[Scenes as source code]
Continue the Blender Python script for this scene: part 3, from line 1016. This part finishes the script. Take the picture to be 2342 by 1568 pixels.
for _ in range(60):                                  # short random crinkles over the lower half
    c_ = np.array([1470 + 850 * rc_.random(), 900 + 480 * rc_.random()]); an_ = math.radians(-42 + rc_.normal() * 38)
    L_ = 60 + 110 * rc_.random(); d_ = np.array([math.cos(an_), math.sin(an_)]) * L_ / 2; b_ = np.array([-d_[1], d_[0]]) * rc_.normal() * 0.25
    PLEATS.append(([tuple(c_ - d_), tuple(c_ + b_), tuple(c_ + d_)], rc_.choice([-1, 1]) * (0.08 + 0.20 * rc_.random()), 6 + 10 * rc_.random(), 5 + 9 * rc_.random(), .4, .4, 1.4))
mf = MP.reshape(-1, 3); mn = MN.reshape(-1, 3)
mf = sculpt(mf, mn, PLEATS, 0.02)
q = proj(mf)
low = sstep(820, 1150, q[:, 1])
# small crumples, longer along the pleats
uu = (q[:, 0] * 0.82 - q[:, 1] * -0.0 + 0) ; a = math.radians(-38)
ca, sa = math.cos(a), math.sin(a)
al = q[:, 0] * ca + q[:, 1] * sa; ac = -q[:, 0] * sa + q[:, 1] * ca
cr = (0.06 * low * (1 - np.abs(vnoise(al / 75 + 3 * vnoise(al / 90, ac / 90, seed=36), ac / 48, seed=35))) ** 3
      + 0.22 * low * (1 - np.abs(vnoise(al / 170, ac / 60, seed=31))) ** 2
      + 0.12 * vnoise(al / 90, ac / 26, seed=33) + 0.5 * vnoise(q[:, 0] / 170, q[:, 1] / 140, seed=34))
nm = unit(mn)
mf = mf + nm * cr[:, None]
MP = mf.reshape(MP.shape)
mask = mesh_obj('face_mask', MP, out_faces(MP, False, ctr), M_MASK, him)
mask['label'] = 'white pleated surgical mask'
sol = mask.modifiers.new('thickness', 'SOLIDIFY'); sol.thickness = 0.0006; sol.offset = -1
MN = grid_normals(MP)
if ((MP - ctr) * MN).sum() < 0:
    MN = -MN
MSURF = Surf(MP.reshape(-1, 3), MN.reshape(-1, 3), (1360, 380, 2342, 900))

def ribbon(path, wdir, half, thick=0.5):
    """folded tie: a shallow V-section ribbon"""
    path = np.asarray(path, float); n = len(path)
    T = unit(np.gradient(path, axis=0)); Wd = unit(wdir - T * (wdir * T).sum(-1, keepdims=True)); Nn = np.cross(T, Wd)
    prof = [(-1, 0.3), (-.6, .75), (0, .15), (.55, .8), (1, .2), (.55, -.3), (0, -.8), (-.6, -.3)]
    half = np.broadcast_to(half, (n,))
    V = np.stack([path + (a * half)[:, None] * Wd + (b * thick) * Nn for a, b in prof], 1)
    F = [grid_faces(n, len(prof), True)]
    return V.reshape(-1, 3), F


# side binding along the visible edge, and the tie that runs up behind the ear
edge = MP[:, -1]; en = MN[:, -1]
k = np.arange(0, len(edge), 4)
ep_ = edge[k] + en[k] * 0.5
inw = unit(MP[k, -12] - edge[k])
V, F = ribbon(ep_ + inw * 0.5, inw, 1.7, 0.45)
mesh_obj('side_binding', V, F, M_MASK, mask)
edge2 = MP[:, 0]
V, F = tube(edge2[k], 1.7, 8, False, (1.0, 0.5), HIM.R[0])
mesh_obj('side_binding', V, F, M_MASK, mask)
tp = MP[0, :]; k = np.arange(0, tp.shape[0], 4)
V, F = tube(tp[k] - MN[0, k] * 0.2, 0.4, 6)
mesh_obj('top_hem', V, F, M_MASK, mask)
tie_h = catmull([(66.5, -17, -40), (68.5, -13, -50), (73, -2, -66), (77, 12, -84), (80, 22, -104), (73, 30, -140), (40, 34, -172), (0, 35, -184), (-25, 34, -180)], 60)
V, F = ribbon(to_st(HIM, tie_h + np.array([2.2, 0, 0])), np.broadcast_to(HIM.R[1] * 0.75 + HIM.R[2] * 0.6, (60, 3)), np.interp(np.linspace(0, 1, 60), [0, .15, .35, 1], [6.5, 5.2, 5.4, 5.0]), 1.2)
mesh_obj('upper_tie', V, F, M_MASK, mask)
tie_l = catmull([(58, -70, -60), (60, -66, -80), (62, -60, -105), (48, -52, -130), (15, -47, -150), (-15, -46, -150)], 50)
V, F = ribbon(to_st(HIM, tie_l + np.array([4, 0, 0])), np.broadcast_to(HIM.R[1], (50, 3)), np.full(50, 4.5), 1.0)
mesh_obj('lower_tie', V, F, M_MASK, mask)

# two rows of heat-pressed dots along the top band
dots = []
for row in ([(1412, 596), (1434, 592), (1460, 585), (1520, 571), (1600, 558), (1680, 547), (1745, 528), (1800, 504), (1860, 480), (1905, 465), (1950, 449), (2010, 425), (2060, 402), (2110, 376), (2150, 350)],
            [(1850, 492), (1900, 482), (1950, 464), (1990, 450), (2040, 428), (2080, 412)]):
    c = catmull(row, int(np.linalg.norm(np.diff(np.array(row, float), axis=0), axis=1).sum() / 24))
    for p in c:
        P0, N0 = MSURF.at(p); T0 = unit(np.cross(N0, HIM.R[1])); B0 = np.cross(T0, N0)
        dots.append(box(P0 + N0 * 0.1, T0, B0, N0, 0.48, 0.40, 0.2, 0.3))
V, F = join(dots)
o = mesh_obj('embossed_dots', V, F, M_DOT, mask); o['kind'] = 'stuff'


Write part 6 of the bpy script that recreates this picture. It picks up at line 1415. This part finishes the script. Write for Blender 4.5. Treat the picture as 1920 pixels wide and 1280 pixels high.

▸ What to work on: Return all of the entries exactly as written.

▸ Finished exercise:
Continue the Blender Python script for this scene: part 3, from line 1016. This part finishes the script. Take the picture to be 2342 by 1568 pixels.
for _ in range(60):                                  # short random crinkles over the lower half
    c_ = np.array([1470 + 850 * rc_.random(), 900 + 480 * rc_.random()]); an_ = math.radians(-42 + rc_.normal() * 38)
    L_ = 60 + 110 * rc_.random(); d_ = np.array([math.cos(an_), math.sin(an_)]) * L_ / 2; b_ = np.array([-d_[1], d_[0]]) * rc_.normal() * 0.25
    PLEATS.append(([tuple(c_ - d_), tuple(c_ + b_), tuple(c_ + d_)], rc_.choice([-1, 1]) * (0.08 + 0.20 * rc_.random()), 6 + 10 * rc_.random(), 5 + 9 * rc_.random(), .4, .4, 1.4))
mf = MP.reshape(-1, 3); mn = MN.reshape(-1, 3)
mf = sculpt(mf, mn, PLEATS, 0.02)
q = proj(mf)
low = sstep(820, 1150, q[:, 1])
# small crumples, longer along the pleats
uu = (q[:, 0] * 0.82 - q[:, 1] * -0.0 + 0) ; a = math.radians(-38)
ca, sa = math.cos(a), math.sin(a)
al = q[:, 0] * ca + q[:, 1] * sa; ac = -q[:, 0] * sa + q[:, 1] * ca
cr = (0.06 * low * (1 - np.abs(vnoise(al / 75 + 3 * vnoise(al / 90, ac / 90, seed=36), ac / 48, seed=35))) ** 3
      + 0.22 * low * (1 - np.abs(vnoise(al / 170, ac / 60, seed=31))) ** 2
      + 0.12 * vnoise(al / 90, ac / 26, seed=33) + 0.5 * vnoise(q[:, 0] / 170, q[:, 1] / 140, seed=34))
nm = unit(mn)
mf = mf + nm * cr[:, None]
MP = mf.reshape(MP.shape)
mask = mesh_obj('face_mask', MP, out_faces(MP, False, ctr), M_MASK, him)
mask['label'] = 'white pleated surgical mask'
sol = mask.modifiers.new('thickness', 'SOLIDIFY'); sol.thickness = 0.0006; sol.offset = -1
MN = grid_normals(MP)
if ((MP - ctr) * MN).sum() < 0:
    MN = -MN
MSURF = Surf(MP.reshape(-1, 3), MN.reshape(-1, 3), (1360, 380, 2342, 900))

def ribbon(path, wdir, half, thick=0.5):
    """folded tie: a shallow V-section ribbon"""
    path = np.asarray(path, float); n = len(path)
    T = unit(np.gradient(path, axis=0)); Wd = unit(wdir - T * (wdir * T).sum(-1, keepdims=True)); Nn = np.cross(T, Wd)
    prof = [(-1, 0.3), (-.6, .75), (0, .15), (.55, .8), (1, .2), (.55, -.3), (0, -.8), (-.6, -.3)]
    half = np.broadcast_to(half, (n,))
    V = np.stack([path + (a * half)[:, None] * Wd + (b * thick) * Nn for a, b in prof], 1)
    F = [grid_faces(n, len(prof), True)]
    return V.reshape(-1, 3), F


# side binding along the visible edge, and the tie that runs up behind the ear
edge = MP[:, -1]; en = MN[:, -1]
k = np.arange(0, len(edge), 4)
ep_ = edge[k] + en[k] * 0.5
inw = unit(MP[k, -12] - edge[k])
V, F = ribbon(ep_ + inw * 0.5, inw, 1.7, 0.45)
mesh_obj('side_binding', V, F, M_MASK, mask)
edge2 = MP[:, 0]
V, F = tube(edge2[k], 1.7, 8, False, (1.0, 0.5), HIM.R[0])
mesh_obj('side_binding', V, F, M_MASK, mask)
tp = MP[0, :]; k = np.arange(0, tp.shape[0], 4)
V, F = tube(tp[k] - MN[0, k] * 0.2, 0.4, 6)
mesh_obj('top_hem', V, F, M_MASK, mask)
tie_h = catmull([(66.5, -17, -40), (68.5, -13, -50), (73, -2, -66), (77, 12, -84), (80, 22, -104), (73, 30, -140), (40, 34, -172), (0, 35, -184), (-25, 34, -180)], 60)
V, F = ribbon(to_st(HIM, tie_h + np.array([2.2, 0, 0])), np.broadcast_to(HIM.R[1] * 0.75 + HIM.R[2] * 0.6, (60, 3)), np.interp(np.linspace(0, 1, 60), [0, .15, .35, 1], [6.5, 5.2, 5.4, 5.0]), 1.2)
mesh_obj('upper_tie', V, F, M_MASK, mask)
tie_l = catmull([(58, -70, -60), (60, -66, -80), (62, -60, -105), (48, -52, -130), (15, -47, -150), (-15, -46, -150)], 50)
V, F = ribbon(to_st(HIM, tie_l + np.array([4, 0, 0])), np.broadcast_to(HIM.R[1], (50, 3)), np.full(50, 4.5), 1.0)
mesh_obj('lower_tie', V, F, M_MASK, mask)

# two rows of heat-pressed dots along the top band
dots = []
for row in ([(1412, 596), (1434, 592), (1460, 585), (1520, 571), (1600, 558), (1680, 547), (1745, 528), (1800, 504), (1860, 480), (1905, 465), (1950, 449), (2010, 425), (2060, 402), (2110, 376), (2150, 350)],
            [(1850, 492), (1900, 482), (1950, 464), (1990, 450), (2040, 428), (2080, 412)]):
    c = catmull(row, int(np.linalg.norm(np.diff(np.array(row, float), axis=0), axis=1).sum() / 24))
    for p in c:
        P0, N0 = MSURF.at(p); T0 = unit(np.cross(N0, HIM.R[1])); B0 = np.cross(T0, N0)
        dots.append(box(P0 + N0 * 0.1, T0, B0, N0, 0.48, 0.40, 0.2, 0.3))
V, F = join(dots)
o = mesh_obj('embossed_dots', V, F, M_DOT, mask); o['kind'] = 'stuff'


Write part 6 of the bpy script that recreates this picture. It picks up at line 1415. This part finishes the script. Write for Blender 4.5. Treat the picture as 1920 pixels wide and 1280 pixels high.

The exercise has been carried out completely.